The political pressure stems from China’s ongoing imprisonment of two Canadians, who were detained on spying charges more than a year ago after Canada arrested Huawei executive Meng Wanzhou on a U.S. extradition warrant.

Like Britain, Canada has been under pressure by the United States to ban the Chinese company as a threat to U.S. national security—a charge the company denies.

The Trump administration has said that China’s 2017 national intelligence law means communist leaders could force Huawei to conduct cyberespionage on behalf of the country’s communist government.

Ottawa is carrying out a comprehensive review of 5G that involves Public Safety Canada, the Canadian Security Intelligence Service, the Communications Security Establishment, Global Affairs, and Innovation, Science and Economic Development.

The government has said the safety and security of Canadians is its top concern.

Several Liberal cabinet ministers did not stop to answer questions about the British decision on their way into a meeting on Parliament Hill on Jan. 28.

Mulroney said what the British decision “does is provide an easy out for those in government who are seeking one” because they can now “pretend that we can ’manage’ the China risk” at the 5G level.
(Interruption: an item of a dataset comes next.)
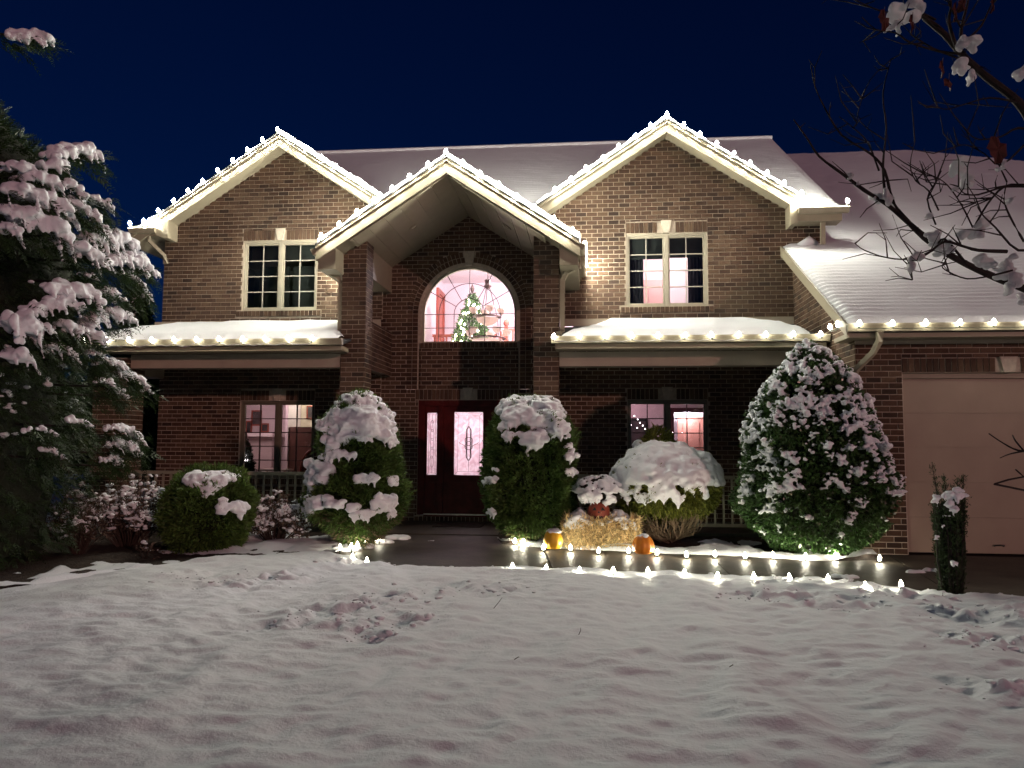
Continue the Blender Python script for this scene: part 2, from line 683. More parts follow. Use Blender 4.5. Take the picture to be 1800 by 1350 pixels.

“What is surreal about this is that we have experienced more than a year of Chinese bullying and coercion, all because of legal action taken by Canada against a Huawei executive,” Mulroney said.

“Have we learned nothing?”

Cong Peiwu, China’s ambassador to Canada, has dismissed the notion that Huawei could compromise users’ security as a “groundless accusation.”

Late last year, he said he hoped Canada would provide “a fair, just and non−discriminatory business environment for Chinese companies, including Huawei.”